Checkliste WDVS an Grenzwänden
- Status klären: Altbau/Bestand vs. Neubau/Anbau.
- Landesnorm prüfen: Duldungsvoraussetzungen, Zumutbarkeit, fachgerechte Ausführung.
- Grenze vermessen: Verlauf, Baulast/Dienstbarkeit, Toleranzen.
- Planung: Dämmstärke, Schichtaufbau, Brandriegel, Tropfkante, Sockel.
- WEG-Beschluss: Maßnahme, Kosten, Beauftragung, Nachbarbeteiligung.
- Vertrag: Gestattung, Haftung, Unterhalt, Rückbau, Sicherung.
- Ausführung: Fachunternehmer, DIN-Details, Dokumentation, Abnahme.
FAQ Grenzüberbauten
- Darf ich bei Neubau über die Grenze dämmen? Nein. Die Dämmung ist so zu planen, dass sie auf dem eigenen Grundstück bleibt.
- Gilt die Duldung für jeden Altbau? Nein. Sie hängt von der Landesnorm und den Einzelfall-Voraussetzungen ab.
- Wer klagt im WEG-Fall? Der Verband. Duldungsrechte werden per Mehrheitsbeschluss verfolgt.
- Reicht jahrelange Duldung als „Gewohnheitsrecht“? Nein. Erforderlich sind gesetzliche Duldung oder gesicherte Rechte (z. B. Grunddienstbarkeit).
- WDVS ist schon dran – was nun? Je nach Landesrecht: Einigung/Gestattung, Anpassung oder Rückbau prüfen.

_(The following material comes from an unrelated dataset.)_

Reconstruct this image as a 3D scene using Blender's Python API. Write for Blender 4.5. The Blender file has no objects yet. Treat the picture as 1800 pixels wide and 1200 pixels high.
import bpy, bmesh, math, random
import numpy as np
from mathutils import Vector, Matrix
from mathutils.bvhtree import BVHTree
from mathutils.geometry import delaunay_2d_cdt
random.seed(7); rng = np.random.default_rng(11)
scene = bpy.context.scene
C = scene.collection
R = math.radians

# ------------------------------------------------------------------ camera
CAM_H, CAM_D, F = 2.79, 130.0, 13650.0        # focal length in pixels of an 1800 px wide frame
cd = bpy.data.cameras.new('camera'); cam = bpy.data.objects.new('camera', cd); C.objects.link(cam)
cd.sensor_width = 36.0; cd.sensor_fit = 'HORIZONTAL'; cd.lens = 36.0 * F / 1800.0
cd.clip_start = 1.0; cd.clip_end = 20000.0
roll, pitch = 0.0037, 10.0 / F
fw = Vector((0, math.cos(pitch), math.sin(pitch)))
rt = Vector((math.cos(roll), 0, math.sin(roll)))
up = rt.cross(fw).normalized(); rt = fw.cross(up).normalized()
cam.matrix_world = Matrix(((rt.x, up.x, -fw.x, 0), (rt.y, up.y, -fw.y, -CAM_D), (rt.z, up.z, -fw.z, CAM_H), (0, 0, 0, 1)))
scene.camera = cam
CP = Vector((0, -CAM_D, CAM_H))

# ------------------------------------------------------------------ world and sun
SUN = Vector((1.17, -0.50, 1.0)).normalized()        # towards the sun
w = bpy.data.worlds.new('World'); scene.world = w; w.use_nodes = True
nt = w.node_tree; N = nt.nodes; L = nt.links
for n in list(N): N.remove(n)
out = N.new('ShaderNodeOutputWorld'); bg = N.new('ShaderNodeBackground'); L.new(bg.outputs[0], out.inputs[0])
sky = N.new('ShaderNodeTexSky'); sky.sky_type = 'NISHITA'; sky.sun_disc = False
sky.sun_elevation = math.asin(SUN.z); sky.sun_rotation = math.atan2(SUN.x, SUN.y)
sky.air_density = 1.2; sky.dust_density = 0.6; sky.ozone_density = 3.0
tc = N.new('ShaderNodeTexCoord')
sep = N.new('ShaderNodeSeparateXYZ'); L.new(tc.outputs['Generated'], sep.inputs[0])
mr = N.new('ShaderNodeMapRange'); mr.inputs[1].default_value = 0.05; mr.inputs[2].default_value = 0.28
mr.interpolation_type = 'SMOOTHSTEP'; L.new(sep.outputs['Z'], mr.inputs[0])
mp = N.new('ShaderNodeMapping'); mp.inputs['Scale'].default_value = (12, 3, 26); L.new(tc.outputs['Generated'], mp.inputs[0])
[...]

Rechtsgrundlagen (Auswahl)
Hinweis für Beiräte und Verwalter
Bei Grenzdetails früh Vermessung und Planprüfung einholen, Beschlussvorlagen mit Varianten und Kostenfolgen vorbereiten, Nachbarn strukturiert beteiligen und die gewählte Lösung technisch wie rechtlich dokumentieren. So lassen sich spätere Streitigkeiten über Grenzüberbauten vermeiden.